I’m running around at top speed vacuuming up cartoon apples so I can fire them into the mouth of a giant grinning blob with the feverish desperation of someone trying to take down an enemy APC with a grenade launcher.
Why? I have no idea. All I know is, there’s an enormous slime blocking the opening of a cave, and it likes eating fruit, and maybe if I feed it enough something will happen so I can enter the cave. Yeah, but why? I don’t know! I really don’t know. There’s a cave I can’t enter because the blob is in the way. There might be something cool in the cave. I will spend as long as it takes to find out.
Like Disney’s Dreamlight Valley, Slime Rancher 2 excels at compelling you to do things because you might get to do more things once you’ve done those other things. Armed with a vacuum gun, you begin in a base with just enough of a tutorial to let you know that sucking up slimes, expelling them into a holding pen, and feeding them their favorite snacks will result in them pooting out gems. Suck up the gems and fire them into the stock market to earn coins, or fling them into your fabricator to print out gear upgrades. That’s about all the game tells you. While Dreamlight Valley spells everything out for you with an infinite to-do list, Slime Rancher 2 mostly lets you figure things out for yourself after the first 90 seconds, which is kinda nice, actually.
Early on while sucking up slimes, carrots, and gems, I came across a weird little geyser spewing some kind of inky fluid that I couldn’t vacuum up. But looking at my fabricator’s menu, I saw an upgrade I could craft that would allow me to gather “science resources” from “nodes in the environment.” Inky geyser fluid feels sciencey and loosely qualifies as a node, so I figured that’s what I needed. Sure enough I was soon slurping up those geyers and other new resources I could use to build more upgrades.
Slime Rancher 2 knows just how to keep me motivated. While dashing around hoovering up carrots and chickens to feed my imprisoned slimes, I could spy barely visible objects on the top of distant cliffs or archways and immediately wanted to find a way up to collect them. With my base at the center of the map, most of the world is gated off in three directions, covered in the ‘fog of more’ (I simply can’t call it ‘fog of war’ in this cheerful place) making me anxious to unlock it and see what the rest of the map looks like. The spacious base makes me wonder what else I can build inside it, like gardens, silos, and ponds, with an underground annex promising still more room to build. I only have four slots on my vacuum gun, each capable of holding stacks of one item, so I already have an ongoing quest to add more slots and storage capacity. That’s all the reason I need to keep sucking up everything I find.

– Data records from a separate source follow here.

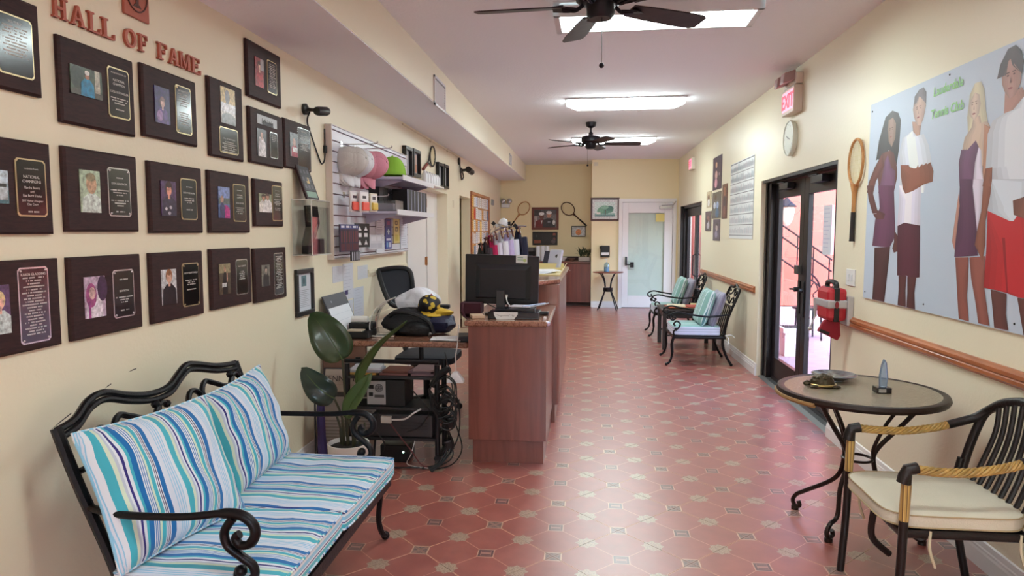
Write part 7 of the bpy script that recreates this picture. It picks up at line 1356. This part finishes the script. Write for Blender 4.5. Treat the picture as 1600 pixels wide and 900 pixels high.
def seatc(yc, d, x0, x1, z, lab, rz=0., sd=1, th=.092):
    cm, a, b = cushion(x1 - x0, d, th, th * .72, 18, corner=.06, wr=.004, seed=sd); o = obj('seat_cushion', cm, SB, None, weld=True, ang=60); o.location = ((x0 + x1) / 2, yc, z); o.rotation_euler = (0, 0, rz); tagp(o, lab, 'cushion', 'bench seat cushions')
    obj('border', MB().sheet([[(p[0] * 1.013, p[1] * 1.013, p[2] * .99) for p in b + [b[0]]], [(p[0] * 1.02, p[1] * 1.016, th / 2) for p in b + [b[0]]], [(p[0] * 1.013, p[1] * 1.013, p[2] * .99) for p in a + [a[0]]]]), BORD, o, world=False)
    obj('piping', MB().tube([(p[0] * 1.008, p[1] * 1.008, p[2]) for p in a], .005, 6, closed=True).tube([(p[0] * 1.008, p[1] * 1.008, p[2]) for p in b], .005, 6, closed=True), SB, o, world=False)
seatc(2.255, .555, -1.50, -.93, .379, 'blue striped seat cushion at the near end of the bench', sd=4)
seatc(2.845, .66, -1.51, -.91, .379, 'blue striped seat cushion at the far end of the bench', -.02, sd=9)
def backc(cen, w, hh, X, Y, lab, sd):
    cm, a, b = cushion(w, hh, .15, .012, 20, corner=.02, pw=.06, wr=.008, seed=sd, puff=.75); o = obj('back_cushion', cm, SX, None, weld=True, ang=60)
    M = basis(o, (0, 0, 0), X, Y); o.location = Vector(cen) - M.to_3x3() @ Vector((0, 0, .065)); tagp(o, lab, 'cushion', 'bench back cushions')
    obj('piping', MB().tube([(p[0] * 1.006, p[1] * 1.006, .075) for p in a], .0055, 6, closed=True), stripes('striped piping', 0, .03, [(.015, WHT), (.015, LB)]), o, world=False)
backc((-1.475, 2.24, .685), .58, .47, (.115, .57, -.01), (-.175, .05, .44), 'blue striped back cushion at the near end of the bench, overlapping the other', 3)
backc((-1.495, 2.86, .675), .55, .45, (.0, .485, .03), (-.13, -.015, .425), 'blue striped back cushion at the far end of the bench', 7)

# ================================================================ PLANT BESIDE THE DESK
PX, PY = -1.45, 4.05
r = thing('potted_plant', 'bird of paradise plant with broad leaves in a white pot beside the bench', 'plant', (PX, PY, 0)); LEAF = mat('deep green leaf', (46, 66, 36), .35, var=(6, .2), coat=.2); LEAF2 = mat('blue green leaf', (26, 48, 42), .28, var=(6, .2), coat=.3); LEAF3 = mat('fresh green leaf', (66, 88, 44), .4, var=(6, .15)); STEM = mat('leaf stalk', (60, 58, 40), .5)
p = obj('pot', MB().lathe([(0, 0), (.095, 0), (.105, .01), (.128, .235), (.128, .245), (.118, .245), (.112, .21), (0, .21)], (PX, PY, 0), 36), mat('white glazed pot', (216, 210, 206), .3), r)
obj('soil', MB().lathe([(.112, .222), (.06, .228), (0, .226)], (PX, PY, 0), 24), mat('dark soil', (34, 27, 25), .95, bump=(80, 1.)), p)
def leafm(name, spine, width, nrm, m, fold=.25, prof=None):
    S = cr(spine, 4); k = len(S); rows = []; N = Vector(nrm)
    for i, c in enumerate(S):
        t = i / (k - 1); d = (S[min(i + 1, k - 1)] - S[max(i - 1, 0)]).normalized(); s = d.cross(N).normalized(); n = s.cross(d)
        w = width * (math.sin(PI * min(1, (t * .96 + .035)) ** .8) ** .75) * (1 if t < .98 else .2)
        rows.append([c + s * w * u + n * (fold * w * abs(u) + .004 * math.sin(9 * t + 4 * u)) for u in (-1, -.66, -.33, 0, .33, .66, 1)])
    o = obj(name, MB().sheet(rows), m, r, solid=.0015); obj('midrib', MB().tube([c - N.normalized() * -.003 for c in S], [.005 * (1 - .8 * i / (k - 1)) for i in range(k)], 6), LEAF3, o); return o
def stalk(a, b, bend=(0, 0, 0)):
    md = Vector(a).lerp(Vector(b), .5) + Vector(bend); obj('stalk', MB().tube(cr([a, md, b], 6), [.011] * 6 + [.007] * 7, 8), STEM, r)
stalk((PX + .0, PY, .215), (-1.46, 4.0, .775)); leafm('leaf', [(-1.46, 4.0, .775), (-1.50, 3.985, .86), (-1.57, 3.98, .97), (-1.655, 4.0, 1.055)], .115, (.25, -1, .15), LEAF)
stalk((PX - .03, PY, .215), (-1.50, 3.96, .54), (.02, 0, .03)); leafm('leaf', [(-1.50, 3.96, .545), (-1.55, 3.93, .585), (-1.62, 3.93, .65), (-1.705, 3.97, .725)], .085, (.1, -1, .25), LEAF2, .2)
stalk((PX + .03, PY + .02, .215), (-1.375, 4.02, .62), (0, 0, .0)); leafm('leaf', [(-1.375, 4.02, .62), (-1.35, 4.0, .74), (-1.24, 3.98, .88), (-1.05, 3.98, 1.02)], .05, (.75, -.35, -.62), LEAF3, .5)
stalk((PX + .04, PY - .02, .215), (-1.43, 3.98, .43), (.015, 0, 0)); leafm('leaf', [(-1.43, 3.98, .42), (-1.40, 3.97, .51), (-1.33, 3.97, .61), (-1.27, 3.98, .70)], .052, (-.2, -1, .1), LEAF3, .3)
for a, b in (((PX - .05, PY + .02, .215), (-1.53, 4.06, .42)), ((PX + .06, PY + .03, .215), (-1.36, 4.1, .36)), ((PX + .02, PY + .04, .215), (-1.43, 4.1, .46))): stalk(a, b, (.01, 0, .01))
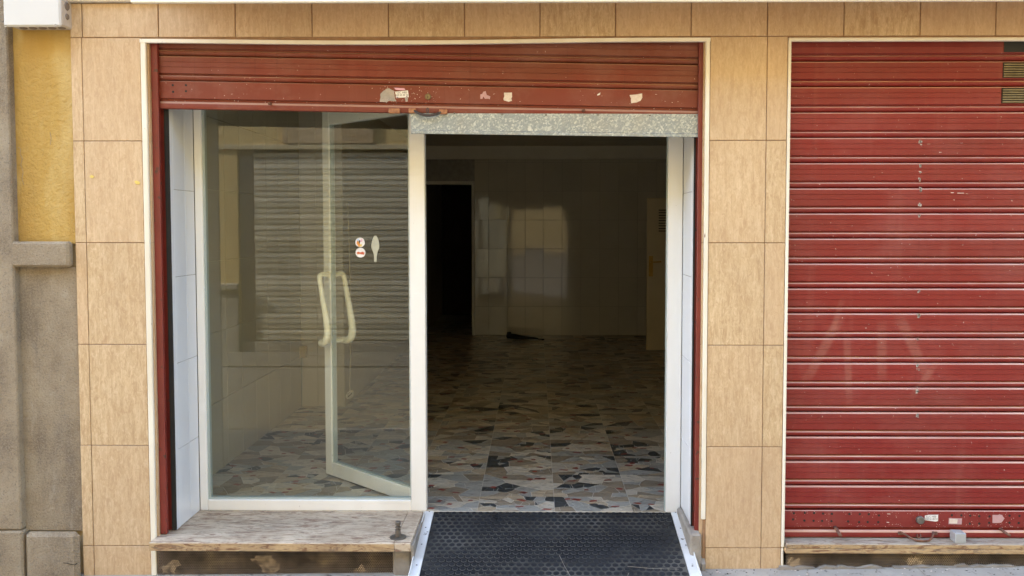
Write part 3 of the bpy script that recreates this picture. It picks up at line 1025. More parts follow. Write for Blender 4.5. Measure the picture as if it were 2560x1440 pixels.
for (yv, hw) in ((589, 1.5), (594, 5), (602, 8), (612, 9.3), (620, 9), (628, 6), (634, 4), (642, 2.8), (650, 2.6), (655, 1.6)):
    sp.append((939 - .0 + hw, yv, hw))
blob([(939 + h, y) for _, y, h in sp] + [(938 - h, y) for _, y, h in reversed(sp)], YQ, .0006, m_smear, 'decal', win, 'pale spatula shaped decal on the pane')

# ------------------------------------------------------------------ glass door, standing open inwards
HX, HY = xm1 - .035, YG + .058
e = P(833, 1181, 0)
dv_ = (P(822, 1181, 0) - CAM)
tt = (FLOOR + .012 - CAM.z) / dv_.z
ed = CAM + dv_ * tt
DA = math.atan2(ed.y - HY, ed.x - HX)
DW = math.hypot(ed.x - HX, ed.y - HY)
DM = Matrix.Translation((HX, HY, 0)) @ Matrix.Rotation(DA, 4, 'Z')   # local x along leaf, local +y = far side
door = thing('glass_door', (HX, HY, FLOOR), 'white framed glass door standing open inwards behind the window', 'door')
zb, zt = FLOOR + .010, 2.22
sw, rh, dt = .062, .075, .020


def dpart(b, name, mat, smooth=False, label=None):
    b.transform(DM)
    return b.build(name, mat, door, smooth, label)


dpart(MB().box(DW - sw, DW, -dt, dt, zb, zt, bev=.003), 'stile', m_alu)
dpart(MB().box(0, sw, -dt, dt, zb, zt, bev=.003), 'stile', m_alu)
dpart(MB().box(sw + .0005, DW - sw - .0005, -dt + .001, dt - .001, zb, zb + rh, bev=.003), 'bottom_rail', m_alu)
ztr = 2.078
dpart(MB().box(sw + .0005, DW - sw - .0005, -dt + .001, dt - .001, ztr, zt, bev=.003), 'top_rail', m_alu)
dpart(MB().box(sw, DW - sw, -.003, .003, zb + rh, ztr), 'pane', m_glass2)
dpart(MB().box(sw, sw + .007, -.012, .012, zb + rh, ztr).box(DW - sw - .007, DW - sw, -.012, .012, zb + rh, ztr).box(sw + .007, DW - sw - .007, -.012, .012, zb + rh, zb + rh + .007), 'glazing_bead', m_bead)
for side in (-1, 1):
    u0 = DW - sw / 2 - .018
    zt_, zb_ = 1.262, .905
    pth, rad = [], []
    ctrl = [(0, 0, 1.258, .014), (0, .018, 1.26, .014), (0, .042, 1.262, .0135), (0, .056, 1.252, .0135), (.006, .060, 1.23, .0135), (.022, .060, 1.17, .014), (.042, .060, 1.10, .016),
            (.062, .060, 1.03, .018), (.074, .060, .975, .0195), (.074, .060, .935, .0205), (.060, .060, .905, .0205), (.036, .060, .890, .0205), (.014, .058, .887, .020), (.002, .050, .888, .018), (0, .03, .888, .015), (0, 0, .888, .014)]
    # smooth with Catmull-Rom
    def cr(a, b, c, d, t):
        return .5 * ((2 * b) + (-a + c) * t + (2 * a - 5 * b + 4 * c - d) * t * t + (-a + 3 * b - 3 * c + d) * t ** 3)
    for i in range(len(ctrl) - 1):
        q = [ctrl[max(0, i - 1)], ctrl[i], ctrl[i + 1], ctrl[min(len(ctrl) - 1, i + 2)]]
        for k in range(3):
            vv = [cr(q[0][a], q[1][a], q[2][a], q[3][a], k / 3) for a in range(4)]
            pth.append((u0 - vv[0], side * (dt + vv[1]), vv[2])); rad.append(vv[3])
    pth.append((u0, side * dt, .888)); rad.append(.014)
    dpart(MB().tube(pth, rad, 12), 'handle', m_handle, True)
    dpart(MB().lathe([(.001, 0), (.019, 0), (.019, .003), (.001, .004)], (0, 0, 0), 16, 'y'), 'rosette', m_handle).location = (0, 0, 0)
# move the two rosettes onto the stile
ros = [c for c in door.children if c.name.startswith('rosette')]
for q, (o, side) in enumerate(zip(ros, (1, -1))):
    o.data.transform(DM.inverted())
    o.data.transform(DM @ Matrix.Translation((DW - sw / 2 - .018, side * (dt + .0002) if side > 0 else -dt - .0042, 1.258)))
for zz in (.35, 1.2, 2.0):
    dpart(MB().cyl((-.012, -.018, zz), (-.012, -.018, zz + .09), .009, 10), 'hinge', m_alu)

# ------------------------------------------------------------------ slat profile
PITCH_S = (Z(153, YS, 2100) - Z(1276, YS, 2100)) / 18.0


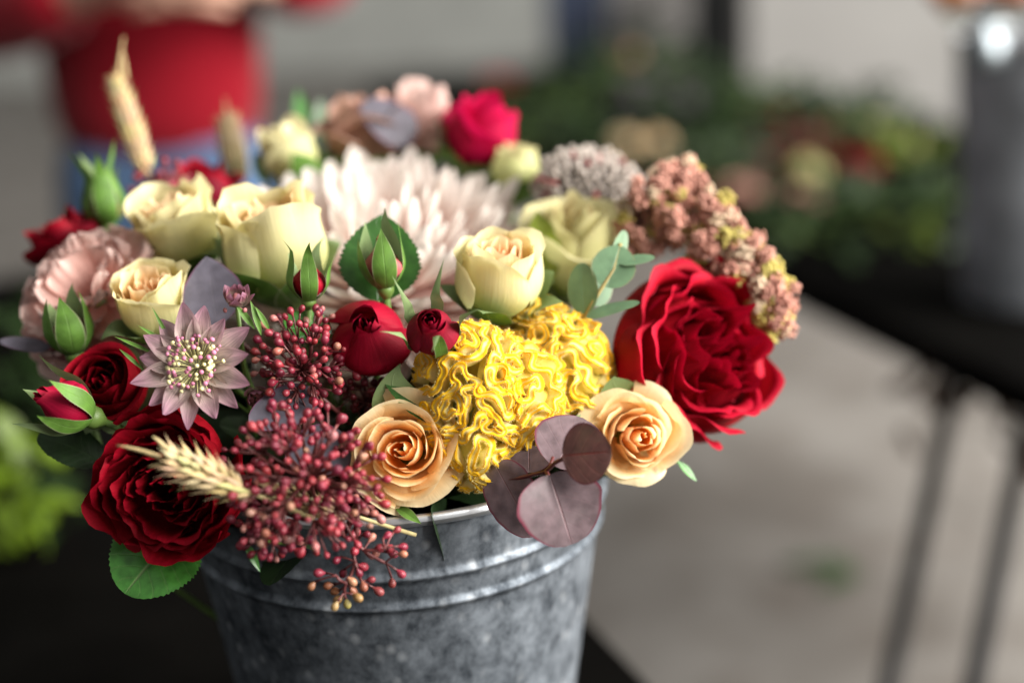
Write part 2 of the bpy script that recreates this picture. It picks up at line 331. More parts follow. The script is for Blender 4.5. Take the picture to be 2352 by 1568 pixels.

Even without the to-do list growing in my head, Slime Rancher 2 is a beautiful, colorful world to spend time in. Slimes are plump and adorable (though a bit gross when they leave a smear of goo on the ground or walls) and everything looks so darn fluffy. Even rocks and boulders look comfy enough to curl up on and take a nap. There be monsters, though: scary Tar blobs appear at night in droves, consuming everything in their path and happy to take a bite out of you (though they can be disabled in the menu if you want a completely gentle experience).
I only briefly played Monomi Park’s original Slime Rancher, so I can’t really make a comparison between the games, but Early access or not, Slime Rancher 2 feels polished and fun and wholesome, unless you think too long about putting cute blobs in jail and watching them go feral if you don’t feed them enough.
I do have a couple small complaints: the sprint meter feels completely unnecessary in a game like this (just let me run at top speed at all times, because what’s the harm?) I also wouldn’t mind an on-screen compass so I know which direction I’m facing without having to open my map. But despite those little objections, I can already feel my impending weekend being sucked into Slime Rancher 2 the same way I’m sucking slimes up into my vacuum.
There was something cool in the cave the giant slime was blocking, by the way. Several somethings, actually, but best of all a cute kitty slime that I promptly vacuumed up and who now lives at my base, an adorable new prisoner. See, all that time spent shooting fruit into a giant blob’s mouth was worth it. I knew it would be, even though I didn’t know why.